How many warheads can a Khoramshahr-4 carry?
The Khoramshahr-4 can carry between three and five individual warheads or sub-munitions, which separate during the terminal phase of flight. Unlike true MIRVs used in nuclear arsenals, these warheads disperse along a common approach vector rather than targeting independently selected locations, but they still require individual interception by defending systems.
Why can’t Saudi Arabia’s Patriot system stop multi-warhead missiles?
Saudi Arabia’s Patriot batteries can engage individual warheads, but each warhead requires two interceptors under standard doctrine. A single Khoramshahr-4 dispersing four warheads consumes eight of a battery’s 16 ready interceptors, and reloading takes 30-45 minutes.

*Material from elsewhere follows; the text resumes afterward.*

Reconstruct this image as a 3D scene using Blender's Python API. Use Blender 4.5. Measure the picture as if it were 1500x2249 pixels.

Coordinated salvos of multi-warhead missiles can exhaust a Patriot battery’s entire magazine in minutes.
How much does it cost to intercept a Khoramshahr-4?

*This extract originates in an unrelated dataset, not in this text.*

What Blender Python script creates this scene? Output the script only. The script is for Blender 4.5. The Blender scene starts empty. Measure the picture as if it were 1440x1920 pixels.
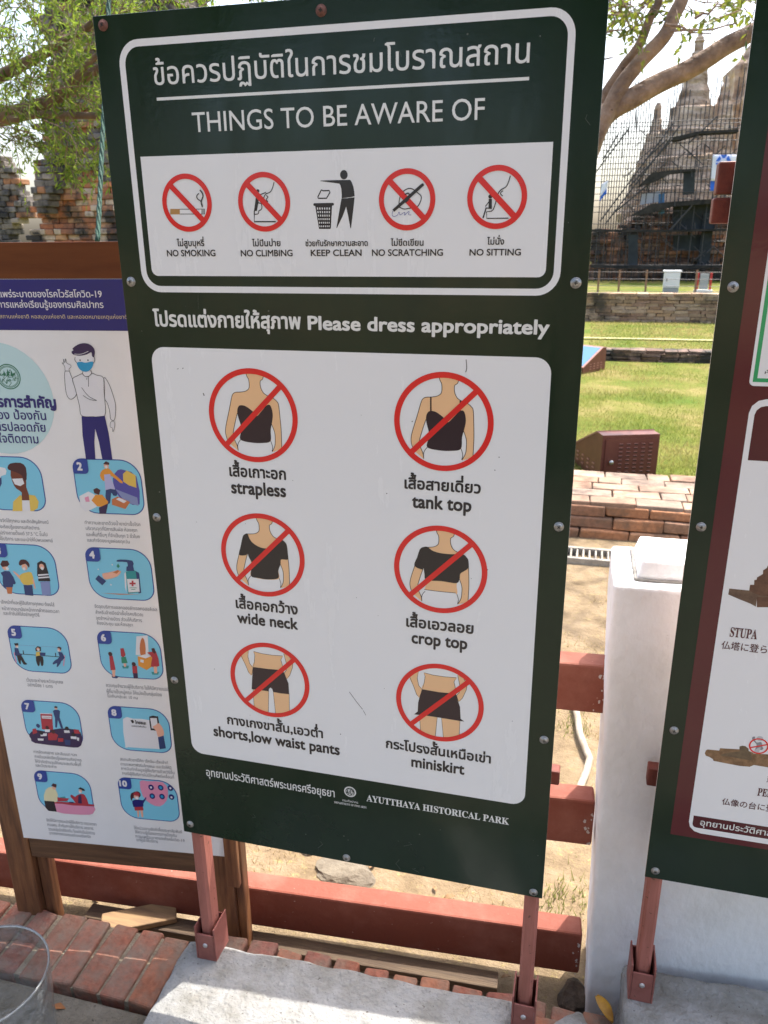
import bpy, bmesh, math, random
from mathutils import Vector, Matrix, noise
R = math.radians
random.seed(7)
SC = bpy.context.scene
COL = SC.collection

# ------------------------------------------------------------------ camera
CAM = Vector((0.80978, -1.28714, 1.72756))
RIGHT = Vector((0.96848926, 0.24893644, -0.0076936))
DOWN = Vector((0.07473463, -0.31994578, -0.94448368))
FWD = Vector((-0.23757795, 0.91414733, -0.32846823))
FPX = 1474.633
cd = bpy.data.cameras.new('camera')
cam = bpy.data.objects.new('camera', cd)
COL.objects.link(cam)
M = Matrix.Identity(4)
for i in range(3):
    M[i][0] = RIGHT[i]; M[i][1] = -DOWN[i]; M[i][2] = -FWD[i]; M[i][3] = CAM[i]
cam.matrix_world = M
cd.sensor_fit = 'HORIZONTAL'; cd.sensor_width = 36.0
cd.lens = FPX / 1440 * 36.0
cd.clip_start = 0.02; cd.clip_end = 900
cd.dof.use_dof = True; cd.dof.focus_distance = 1.45; cd.dof.aperture_fstop = 13
SC.camera = cam

# ------------------------------------------------------------------ light
SUN_EL, SUN_AZ = 64.0, 27.0          # azimuth clockwise from +Y
w = bpy.data.worlds.new("World"); SC.world = w; w.use_nodes = True
nt = w.node_tree
sky = nt.nodes.new('ShaderNodeTexSky'); sky.sky_type = 'NISHITA'; sky.sun_disc = False
sky.sun_elevation = R(SUN_EL); sky.sun_rotation = R(SUN_AZ)
sky.air_density = 1.0; sky.dust_density = 5.0; sky.ozone_density = 1.0
haz = nt.nodes.new('ShaderNodeHueSaturation'); haz.inputs['Saturation'].default_value = .95   # milky, humid sky
nt.links.new(sky.outputs[0], haz.inputs['Color']); nt.links.new(haz.outputs[0], nt.nodes['Background'].inputs[0])
nt.nodes['Background'].inputs[1].default_value = 0.15
sl = bpy.data.lights.new('sun', 'SUN'); sl.energy = 2.5; sl.angle = R(0.55); sl.color = (1, .95, .88)
so = bpy.data.objects.new('sun', sl); COL.objects.link(so)
sd = Vector((math.sin(R(SUN_AZ)) * math.cos(R(SUN_EL)), math.cos(R(SUN_AZ)) * math.cos(R(SUN_EL)), math.sin(R(SUN_EL))))
so.rotation_euler = sd.to_track_quat('Z', 'Y').to_euler()
SC.view_settings.view_transform = 'Standard'; SC.view_settings.look = 'None'
SC.view_settings.exposure = 1.82; SC.view_settings.gamma = 1
try: SC.view_settings.use_curve_mapping = False
except Exception: pass
SC.render.engine = 'CYCLES'
SC.cycles.use_denoising = True
SC.cycles.max_bounces = 6; SC.cycles.transparent_max_bounces = 8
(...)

Intercepting a single Khoramshahr-4 with multi-warhead payload costs between $37 million and $62 million using PAC-3 MSE interceptors at export prices, compared to the missile’s estimated production cost of $1-2 million. This cost asymmetry of 18:1 to 62:1 in the attacker’s favour represents one of the most unfavourable defence economics in modern warfare.

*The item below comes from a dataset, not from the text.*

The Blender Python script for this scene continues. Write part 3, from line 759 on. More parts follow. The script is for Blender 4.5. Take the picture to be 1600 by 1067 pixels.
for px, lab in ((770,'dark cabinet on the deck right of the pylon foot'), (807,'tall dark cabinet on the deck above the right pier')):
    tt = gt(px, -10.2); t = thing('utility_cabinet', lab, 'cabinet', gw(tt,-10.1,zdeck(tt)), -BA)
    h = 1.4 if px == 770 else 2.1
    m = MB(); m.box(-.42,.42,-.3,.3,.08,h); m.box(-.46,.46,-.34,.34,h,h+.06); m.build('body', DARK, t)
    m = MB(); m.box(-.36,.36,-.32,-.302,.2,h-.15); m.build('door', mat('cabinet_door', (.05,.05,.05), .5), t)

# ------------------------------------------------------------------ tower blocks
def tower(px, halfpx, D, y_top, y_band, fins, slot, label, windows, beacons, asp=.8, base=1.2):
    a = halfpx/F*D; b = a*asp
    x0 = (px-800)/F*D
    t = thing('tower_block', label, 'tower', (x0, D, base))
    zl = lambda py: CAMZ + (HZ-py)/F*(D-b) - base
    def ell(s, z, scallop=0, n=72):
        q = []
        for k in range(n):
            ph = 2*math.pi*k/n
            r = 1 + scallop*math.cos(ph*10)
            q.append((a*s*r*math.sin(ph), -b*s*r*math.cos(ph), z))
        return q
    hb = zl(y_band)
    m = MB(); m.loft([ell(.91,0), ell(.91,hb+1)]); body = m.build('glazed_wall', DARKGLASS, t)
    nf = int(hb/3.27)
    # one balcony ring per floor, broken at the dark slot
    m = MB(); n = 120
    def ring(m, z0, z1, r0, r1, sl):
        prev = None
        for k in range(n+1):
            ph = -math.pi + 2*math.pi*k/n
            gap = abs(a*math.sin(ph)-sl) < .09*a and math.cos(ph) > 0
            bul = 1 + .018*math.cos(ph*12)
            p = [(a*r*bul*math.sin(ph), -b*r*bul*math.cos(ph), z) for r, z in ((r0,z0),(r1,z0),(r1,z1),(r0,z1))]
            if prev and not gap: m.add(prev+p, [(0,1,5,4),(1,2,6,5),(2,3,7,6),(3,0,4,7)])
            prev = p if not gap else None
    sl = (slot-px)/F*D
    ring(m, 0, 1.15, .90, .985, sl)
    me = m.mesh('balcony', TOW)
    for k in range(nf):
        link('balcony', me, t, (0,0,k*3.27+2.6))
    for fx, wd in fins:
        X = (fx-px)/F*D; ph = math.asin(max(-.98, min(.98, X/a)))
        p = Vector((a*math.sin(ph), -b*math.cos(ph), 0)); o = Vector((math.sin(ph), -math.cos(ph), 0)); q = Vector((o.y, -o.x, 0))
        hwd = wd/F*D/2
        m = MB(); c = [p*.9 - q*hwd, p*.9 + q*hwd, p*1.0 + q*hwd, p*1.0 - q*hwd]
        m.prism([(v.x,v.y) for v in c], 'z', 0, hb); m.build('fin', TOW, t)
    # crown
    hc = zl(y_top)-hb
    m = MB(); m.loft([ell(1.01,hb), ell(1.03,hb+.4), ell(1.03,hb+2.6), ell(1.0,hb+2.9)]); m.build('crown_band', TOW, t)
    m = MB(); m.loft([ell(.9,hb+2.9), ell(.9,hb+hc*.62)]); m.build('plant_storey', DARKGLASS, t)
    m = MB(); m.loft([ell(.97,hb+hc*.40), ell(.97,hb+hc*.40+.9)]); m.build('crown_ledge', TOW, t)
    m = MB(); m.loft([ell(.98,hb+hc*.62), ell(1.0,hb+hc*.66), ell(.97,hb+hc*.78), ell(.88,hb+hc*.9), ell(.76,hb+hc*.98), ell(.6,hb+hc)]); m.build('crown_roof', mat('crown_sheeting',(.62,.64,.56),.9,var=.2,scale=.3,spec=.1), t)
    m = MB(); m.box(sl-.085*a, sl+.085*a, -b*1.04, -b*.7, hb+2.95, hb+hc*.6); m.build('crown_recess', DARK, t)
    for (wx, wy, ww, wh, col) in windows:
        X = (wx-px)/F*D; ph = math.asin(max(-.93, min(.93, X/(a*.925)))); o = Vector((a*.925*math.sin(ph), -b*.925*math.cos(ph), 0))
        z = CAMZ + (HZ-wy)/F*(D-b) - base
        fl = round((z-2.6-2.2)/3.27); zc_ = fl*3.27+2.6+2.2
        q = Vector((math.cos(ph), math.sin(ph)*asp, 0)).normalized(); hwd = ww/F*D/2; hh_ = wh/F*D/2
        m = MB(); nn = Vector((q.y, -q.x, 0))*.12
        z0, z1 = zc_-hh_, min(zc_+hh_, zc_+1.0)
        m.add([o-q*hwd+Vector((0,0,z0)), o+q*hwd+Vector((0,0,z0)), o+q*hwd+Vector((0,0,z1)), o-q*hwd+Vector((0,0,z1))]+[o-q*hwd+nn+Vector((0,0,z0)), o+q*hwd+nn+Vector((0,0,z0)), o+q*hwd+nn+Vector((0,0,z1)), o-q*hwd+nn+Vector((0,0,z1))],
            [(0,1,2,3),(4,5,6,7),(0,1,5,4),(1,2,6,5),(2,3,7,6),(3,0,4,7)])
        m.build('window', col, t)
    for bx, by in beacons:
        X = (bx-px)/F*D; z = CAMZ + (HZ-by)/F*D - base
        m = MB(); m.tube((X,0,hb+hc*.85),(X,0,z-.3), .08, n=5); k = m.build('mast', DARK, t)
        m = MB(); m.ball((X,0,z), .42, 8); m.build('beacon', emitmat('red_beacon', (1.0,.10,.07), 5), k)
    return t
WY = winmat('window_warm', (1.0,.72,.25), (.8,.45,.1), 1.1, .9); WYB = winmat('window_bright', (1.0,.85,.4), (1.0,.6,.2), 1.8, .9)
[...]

What alternatives does Saudi Arabia have to Patriot?
Saudi Arabia is diversifying with South Korean Cheongung KM-SAM Block 2 batteries ($3.2 billion for 10 batteries), Ukrainian low-cost interceptor drones ($1,000-$2,000 each for anti-drone defence), and THAAD upper-tier systems for exo-atmospheric interception. The long-term solution may require boost-phase intercept technology that destroys multi-warhead missiles before their payloads separate.
Does the Khoramshahr-4 have nuclear capability?
The Khoramshahr-4 is not currently equipped with nuclear warheads — Iran does not possess weaponised nuclear devices. However, the multi-warhead delivery technology it demonstrates is the same engineering required for MIRV nuclear weapons, making the missile a potential future nuclear delivery system if Iran ever reconstitutes its enrichment programme.